Neither can I, neither can we. Our call is like the call to those first disciples so long ago. Now as then the world needs the Good News of Jesus Christ. It needs the good news of God’s unconditional love and grace. It needs God’s prophetic word of peace and justice for all people. It needs God’s prophetic word that the world of which God has made us stewards is in peril, and we need to act. God needed those first Christians to get out of the house and get out working in the world. God needs us to do the same. God is active and at work in the world Godself to be sure, but God is active and at work in the world mostly through people like us; so we can’t withdraw from the world.
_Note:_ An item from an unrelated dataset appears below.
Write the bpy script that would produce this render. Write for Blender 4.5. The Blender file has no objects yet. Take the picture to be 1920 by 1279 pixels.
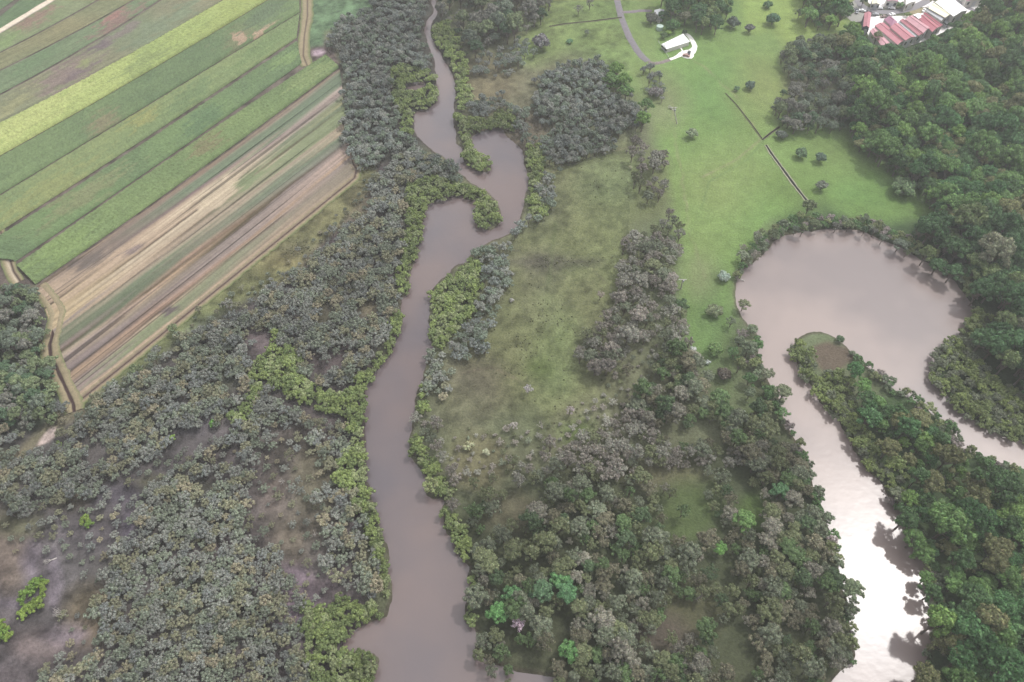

We need to engage the world.

The eighteenth century English philosopher and statesman Edmund Burke famously said: “The only thing necessary for the triumph of evil is for good men to do nothing.” We can paraphrase Burke and say that the only thing necessary for God’s word and work to fail in the world is for us to do nothing. So we don’t get to sit in our lovely fellowship of kindred minds and enjoy the presence of the Holy Spirit that we find there. We have to take our experience of the Holy Spirit out from that place and into the world. We have to go out into the world and try to find the Holy Spirit out there too. Most of the time I’d rather not. It’s too hard. It can even be dangerous. But—there’s that but again—the earliest disciples didn’t get to stay within their community, and we don’t get to stay within ours. We can take strength and inspiration from it, as they did. Then we have to get up and get going. We have to be disciples out there, too. So let’s get going. Amen.